Moore's complaints were investigated at the time (before the crisis) by accountancy firm KPMG, who concluded that HBOS had appropriate risk controls in place; this was accepted by the Financial Services Authority.[1]

He sued HBOS for unfair dismissal on the basis that the reason for his dismissal was actually his warnings of excessive risk, which if followed would have reduced the bank's profits while protecting it from what proved to be the all-too-real risk. The bank settled his claim for over half a million pounds in mid-2005.


Educated at the Catholic boarding school Ampleforth College,[2] Moore trained as a barrister. He was involved in UK financial regulation since it began in 1986. Between 1995 and 2002 he was a partner in KPMG's Financial Sector Practice in London specialising in regulatory services where he advised a number of FTSE100 clients on regulatory matters.

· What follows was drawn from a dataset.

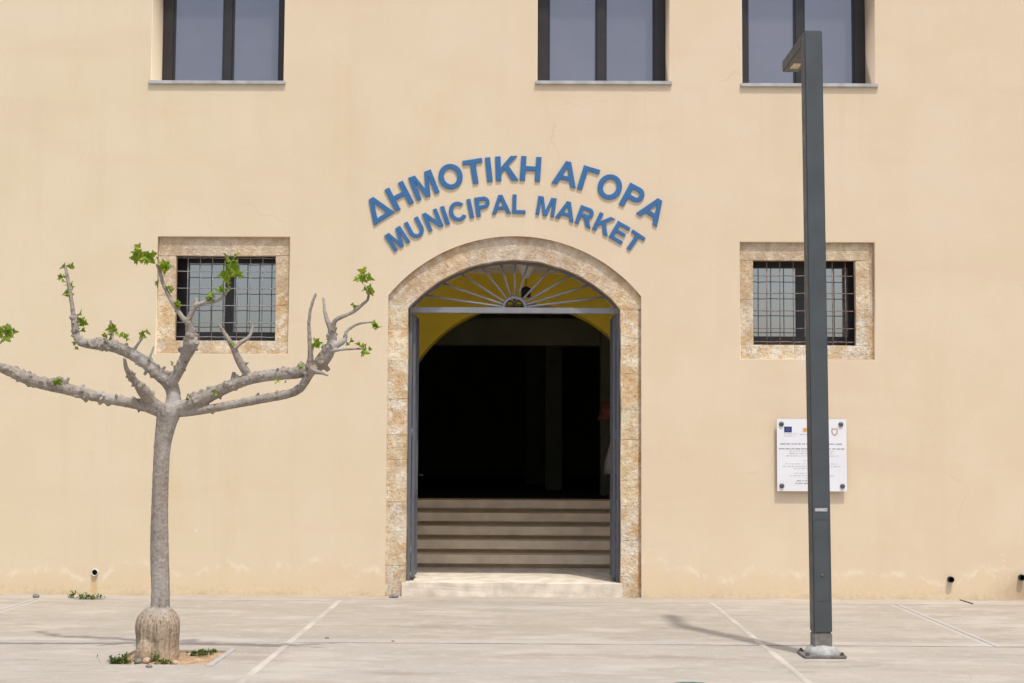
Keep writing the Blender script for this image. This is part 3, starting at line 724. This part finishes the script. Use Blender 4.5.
# ---------------------------------------------------------------- raised letters
S_ = 155.0
def stroke_ring(cx, cy, rx, ry, a0, a1, n): return [(cx + rx * math.cos(a0 + (a1 - a0) * i / n), cy + ry * math.sin(a0 + (a1 - a0) * i / n)) for i in range(n + 1)]
H = 716.0; PI = math.pi
def bowl(x0, x1, zb, zt_, s):
    """outer and inner outline of a P/R bowl: stem side open at x0"""
    r = (zt_ - zb) / 2; cx = x1 - r
    o = [(x0, zb), (cx, zb)] + stroke_ring(cx, zb + r, r, r, -PI / 2, PI / 2, 16) + [(cx, zt_), (x0, zt_)]
    ri = r - s * .86
    i = [(x0 + s, zb + r - ri), (cx, zb + r - ri)] + stroke_ring(cx, zb + r, ri * 1.0, ri, -PI / 2, PI / 2, 14) + [(cx, zb + r + ri), (x0 + s, zb + r + ri)]
    return o, i
s = S_
GL = {
 'I': (278, [[(62, 0), (62 + s, 0), (62 + s, H), (62, H)]]),
 'H': (722, [[(66, 0), (66 + s, 0), (66 + s, 302), (656 - s, 302), (656 - s, 0), (656, 0), (656, H), (656 - s, H), (656 - s, 430), (66 + s, 430), (66 + s, H), (66, H)]]),
 'T': (611, [[(228, 0), (228 + s, 0), (228 + s, H - 128), (592, H - 128), (592, H), (19, H), (19, H - 128), (228, H - 128)]]),
 'L': (611, [[(72, 0), (572, 0), (572, 128), (72 + s, 128), (72 + s, H), (72, H)]]),
 'Γ': (580, [[(66, 0), (66 + s, 0), (66 + s, H - 128), (560, H - 128), (560, H), (66, H)]]),
 'E': (667, [[(70, 0), (618, 0), (618, 126), (70 + s, 126), (70 + s, 300), (575, 300), (575, 422), (70 + s, 422), (70 + s, H - 126), (602, H - 126), (602, H), (70, H)]]),
 'A': (722, [[(4, 0), (162, 0), (222, 163), (502, 163), (565, 0), (722, 0), (440, H), (284, H)], [(266, 286), (458, 286), (362, 548)]]),
 'Δ': (720, [[(4, 0), (716, 0), (440, H), (284, H)], [(206, 124), (516, 124), (362, 552)]]),
 'M': (833, [[(66, 0), (66 + s - 14, 0), (66 + s - 14, 560), (346, 0), (486, 0), (767 - s + 14, 560), (767 - s + 14, 0), (767, 0), (767, H), (560, H), (416, 226), (272, H), (66, H)]]),
 'N': (722, [[(66, 0), (66 + s - 14, 0), (66 + s - 14, 467), (500, 0), (654, 0), (654, H), (654 - s + 14, H), (654 - s + 14, 238), (214, H), (66, H)]]),
 'K': (722, [[(70, 0), (70 + s, 0), (70 + s, 216), (340, 338), (525, 0), (722, 0), (438, 446), (708, H), (512, H), (70 + s, 398), (70 + s, H), (70, H)]]),
 'O': (778, [stroke_ring(389, H / 2, 350, 370, 0, 2 * PI, 40)[:-1], stroke_ring(389, H / 2, 350 - s, 370 - s * .87, 0, 2 * PI, 36)[:-1]]),
}
o_, i_ = bowl(70, 622, 270, H, s)
GL['P'] = (667, [[(70, 0), (70 + s, 0), (70 + s, 270)] + o_[1:-1] + [(70, H)], i_])
o_, i_ = bowl(70, 640, 300, H, s)
GL['R'] = (722, [[(70, 0), (70 + s, 0), (70 + s, 300), (330, 300), (525, 0), (712, 0), (520, 318)] + o_[6:-1] + [(70, H)], i_])
uo = [(66, H)] + [(66, 300)] + stroke_ring(357, 282, 291, 294, PI, 2 * PI, 24) + [(648, 300), (648, H), (648 - s, H), (648 - s, 300)] + stroke_ring(357, 282, 291 - s, 294 - s * .85, 2 * PI, PI, 20) + [(66 + s, 300), (66 + s, H)]
GL['U'] = (722, [uo])
GL['C'] = (722, [stroke_ring(375, H / 2, 335, 370, R(38), R(322), 36) + stroke_ring(375, H / 2, 335 - s, 370 - s * .85, R(318), R(42), 32)])
GL['Η'] = GL['H']; GL['Μ'] = GL['M']; GL['Ο'] = GL['O']; GL['Τ'] = GL['T']; GL['Ι'] = GL['I']; GL['Κ'] = GL['K']; GL['Α'] = GL['A']; GL['Ρ'] = GL['P']
def arc_sign(name, text, label, cpx, apex_py, r_px, cap_px, half_deg):
    c0 = at(cpx, apex_py, -.02); r = r_px * .01; cz = c0.z - r; cap = cap_px * .01
    root = thing(name, (c0.x, -.0, c0.z), label, 'sign')
    sc_ = cap / H; adv = [(GL[ch][0] if ch != ' ' else 330) * sc_ for ch in text]
    total = sum(adv); avail = 2 * R(half_deg) * r; sp = (avail - total) / (len(text) - 1)
    u = -avail / 2
    for ch, ad in zip(text, adv):
        if ch != ' ':
            um = u + ad / 2; th = um / r
            me = flat_shape([[((x * sc_ - ad / 2), z * sc_) for x, z in lp] for lp in GL[ch][1]], .016, .0022, 1)
            ct, sn = math.cos(th), math.sin(th)
            for v in me.vertices:
                x, y, z = v.co; rr = r + z
                v.co = Vector((c0.x + x * ct + rr * sn, y - .0165, cz - x * sn + rr * ct))
            lt = link('letter', me, 'blue', root); 
        u += ad + sp
    return root
arc_sign('letter_sign', 'ΔΗΜΟΤΙΚΗ ΑΓΟΡΑ', 'arched row of larger blue Greek letters ΔΗΜΟΤΙΚΗ ΑΓΟΡΑ on the cream wall, the upper row', 515.5, 180.3, 240, 25.0, 36.4)
arc_sign('letter_sign', 'MUNICIPAL MARKET', 'arched row of smaller blue letters MUNICIPAL MARKET just above the stone arch', 514.3, 213.3, 202.5, 19.3, 36.9)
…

Between 2002 and 2004, Moore was head of Group Regulatory Risk at HBOS. He had formal responsibility for the bank's policy and oversight of executive management's compliance with FSA regulation.

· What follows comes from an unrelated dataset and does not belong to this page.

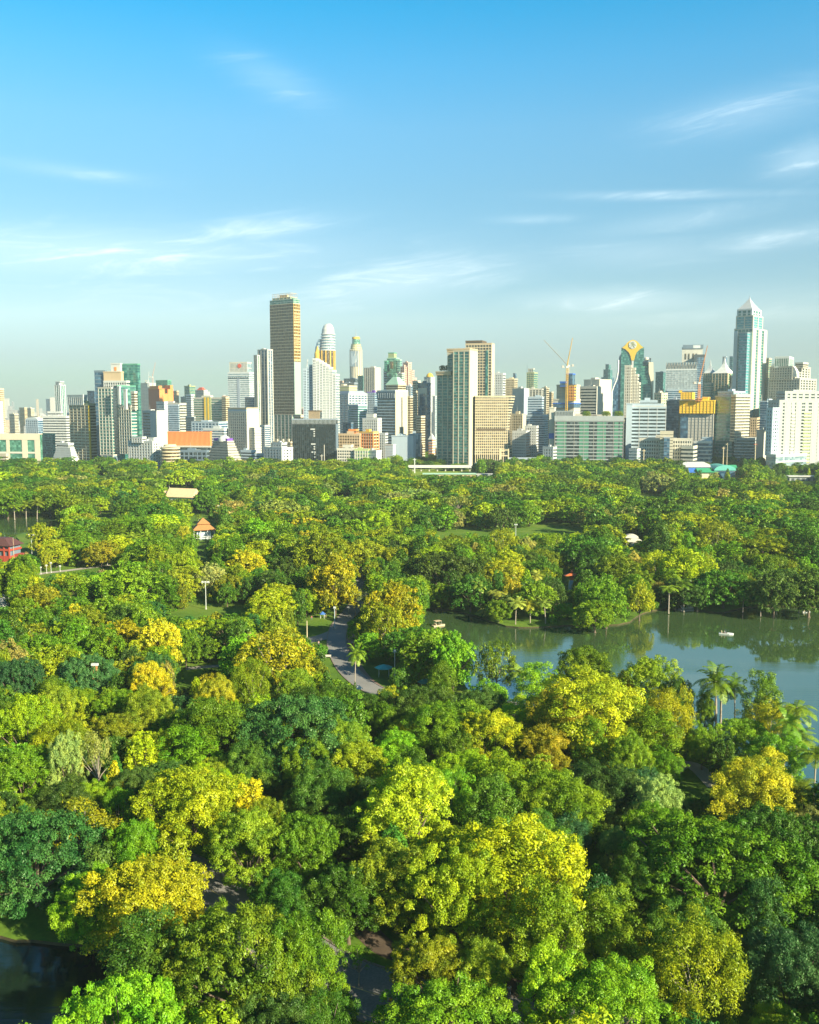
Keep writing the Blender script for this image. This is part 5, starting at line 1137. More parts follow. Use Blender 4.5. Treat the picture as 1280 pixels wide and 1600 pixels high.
# curved waist grid building
r = bld('hotel_building', 'tan gridded building with an inward-curving right edge', 772, 1290); D_ = 1290
def cw(t): return 802 - 7 * math.sin(math.pi * min(1, t * 1.02)) ** 1.2 + (2 * t)
nf = 22; z_hi = at(760, 620, D_).z
for i in range(nf):
    t = i / (nf - 1); xr = cw(t); y = 710 - 90 * t; zc = z_hi * t
    x0_ = kx(742) * D_ - r.location.x; x1_ = kx(xr - 6) * D_ - r.location.x; x2_ = kx(xr) * (D_ + 14) - r.location.x; zc = max(0.3, at(760, y, D_).z)
    MB().loft([[(x0_, 0, q), (x1_, 0, q), (x2_, 12, q), (x2_ - 1, 26, q), (x0_, 26, q)] for q in (zc, zc + 1.3)]).build('floor_band', W['sand'], r)
rings_ = []
for i in range(12):
    t = i / 11; xr = cw(t) - .8; q = max(0, at(760, 710 - 89 * t, D_).z) * 1.0 if i else 0
    x0_ = kx(742) * D_ - r.location.x; x1_ = kx(xr - 6) * D_ - r.location.x; x2_ = kx(xr) * (D_ + 14) - r.location.x
    rings_.append([(x0_, .6, q), (x1_, .6, q), (x2_ - .4, 12, q), (x2_ - 1.5, 25.5, q), (x0_, 25.5, q)])
MB().loft(rings_).build('glazing', G['dark'], r)
for i in range(17):
    x_ = kx(743.5 + i * 3.1) * D_ - r.location.x; MB().box(x_ - .42, x_ + .42, -.25, .7, 0, z_hi).build('pier', W['sand'], r)
MB().box(kx(744) * D_ - r.location.x, kx(790) * D_ - r.location.x, -.4, .5, at(760, 673, D_).z, at(760, 669.5, D_).z).build('dark_storey', W['brown'], r)
# middle group
r, v = simple('apartment_block', 'white grid block peeking over the curved tan building', 771, 785, 789, 585, None, 1800, wall='white', glass='dark', bf=.5, fl=4.6, pf=5, pw=.5, th=22)
simple('apartment_block', 'tan block right of the white grid block', 789, 803, 808, 593, None, 2050, wall='sand', glass='brown', bf=.35, pf=7, pw=.2, th=22); simple('glass_spire', 'dark blade-like tower tip behind the tan block', 801, 804, 806, 584, None, 2500, wall='slate', glass='blue', bf=.1, plant=0)
r, v = simple('glass_tower', 'green glass tower with a dark needle on its left side', 822, 833, 839, 583, None, 2300, wall='olive', glass='teal', bf=.25, fl=5, pf=4, pw=.2, th=25, plant=0)
vol(r, 824, 832, 834, 577, 583, 2304, wall='ivory', glass='teal', bf=.2, pf=3, pw=.3, th=25, plant=0); addpart(v, MB().pyramid(-v['w'] - 2, -v['w'] + 2, 0, 4, 0, v['h'] + 20, .1), 'needle', W['slate'])
r, v = simple('white_block', 'broad blank white slab lit on its left half', 800, 818, 827, 608, None, 1620, wall='ivory', glass='ivory', bf=0, th=40, side='pblue', plant=1)  # ivory front and pale blue flank put light and shade into the colour
r, v = simple('office_building', 'pale-blue banded office with splayed base behind the small wood', 824, 846, 849, 622, None, 1560, wall='pblue', glass='blue', bf=.5, fl=4, th=20)
vol(r, 820, 850, 856, 650, None, 1540, wall='pblue', glass='blue', bf=.5, th=22, plant=0); vol(r, 826, 846, 848, 609, 622, 1566, wall='ivory', glass='dark', bf=.3, pf=4, pw=.3, th=20)
simple('apartment_tower', 'cream narrow tower pair left of the blue-capped core', 846, 853, 857, 607, None, 1750, wall='cream', glass='brown', bf=.3, pf=3, pw=.3); simple('apartment_tower', 'second cream narrow tower left of the blue-capped core', 855, 861, 864, 614, None, 1800, wall='sand', glass='brown', bf=.4)
r, v = simple('apartment_block', 'short tan grid block beside the small wood', 800, 816, 821, 649, None, 1370, wall='sand', glass='brown', bf=.4, fl=3.8, pf=6, pw=.3, th=30, side='cream')
simple('white_block', 'row of small white houses in front of the small wood, left part', 801, 822, 828, 676, None, 1310, wall='white', glass='dark', bf=.6, pf=7, pw=.5, th=22, plant=2); simple('white_block', 'white house with spired roof above the small wood', 820, 838, 841, 668, None, 1350, wall='white', glass='dark', bf=.6, pf=5, pw=.5, th=20)
# construction block with blue bands
r, v = simple('tower_under_construction', 'cream tower under construction with bright blue bands', 869, 896, 905, 603, None, 1370, wall='cream', glass='concrete', bf=.3, fl=4.2, pf=8, pw=.25, th=25, plant=0)
vol(r, 874, 884, 888, 598, 604, 1365, wall='blue', glass='blue', bf=.2, th=25, plant=0); vol(r, 883, 893, 897, 585, 603, 1362, wall='blue', glass='blue', bf=0, th=25, plant=0)
vol(r, 864, 896, 906, 625, 631, 1362, wall='ivory', glass='ivory', bf=.1, th=25, plant=0); vol(r, 863.5, 896, 906.5, 631, 637, 1361, wall='blue', glass='blue', bf=0, th=25, plant=0); vol(r, 864, 896, 906, 637, None, 1364, wall='ivory', glass='concrete', bf=.3, th=25, plant=0)
vol(r, 888, 896, 899, 603, 626, 1358, wall='brown', glass='brown', bmat='gold', bf=.3, fl=4, pf=3, pw=.3, pmat='terracotta', th=25, plant=0)
r, v = simple('lift_core', 'tall blank ivory strip with one blue band left of the green glass block', 858, 866, 868, 638, None, 1250, wall='ivory', glass='ivory', bf=0, th=15, plant=0, dep=8)
addpart(v, MB().box(-v['w'] - .3, .3, -.4, v['d'] + .3, v['h'] * .50, v['h'] * .59), 'blue_band', W['blue'])
simple('white_block', 'tiny white house at the corner of the green glass block', 849, 865, 870, 701, None, 1215, wall='white', glass='dark', bf=.5, pf=4, pw=.5, th=35)
crane('orange luffing crane with its jib raised almost upright', 885, 655, 575, 1350, [(895, 528)], 'gold'); crane('pale luffing crane leaning to the left above the blue-banded tower', 888, 603, 573, 1372, [(850, 531)], 'concrete')
# white office + lit flank
r, v = simple('office_building', 'white office with dark ribbon windows and a glowing cream flank', 904, 931, 944, 606, None, 1450, wall='ivory', glass='dark', bf=.5, fl=4.6, th=32, side='ivory')
vol(r, 911, 935, 953, 594, None, 1470, wall='ivory', glass='ivory', bf=0, th=45, side='ivory', plant=1)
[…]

Dismissal controversy[edit]

In November 2004 Moore was dismissed by HBOS. He claimed this was because he had told HBOS's board that the bank was taking excessive risks with its aggressive sales culture which was out of balance with its systems and controls. He passed his concerns about HBOS to the FSA, who had it investigated by KPMG, whose conclusion, that HBOS had appropriate risk controls in place, was accepted by the FSA.[3][4] Following his dismissal the bank replaced him with a retail sales manager.

Still before the crisis, he sued HBOS for unfair dismissal; the bank settled his claim for over half a million pounds in mid-2005, under terms of what amounted to a gagging agreement, a specific requirement that he remain silent concerning his dismissal.

Although Moore had agreed to the non-disclosure agreement as part of his settlement, he decided to speak out after the crisis because he believed it to be in the public interest. A House of Commons Treasury Select Committee investigation later lifted the agreement under parliamentary privilege in order that his view of the events leading to the HBOS crash be presented.

On 10 February 2009 Moore submitted a memorandum of evidence to the UK's Treasury Select Committee, which was investigating risks taken by UK banks prior to the credit crunch. Following the revelation that Moore had been fired by Sir James Crosby, formerly CEO at HBOS, Crosby re-signed from his subsequent post of Deputy Director at the FSA.

Current work[edit]

Moore runs a risk consultancy, Moore Carter and Associates,[5] and was recently,[6] the non-executive Chairman of Assetz Capital,[7] a peer-to-peer lender aimed at SMEs and property developers in the UK.

He has announced his intentions to publish a book in November 2014, about the HBOS whistle blowing and subsequent events called "Crash, Bank, Wallop".[8]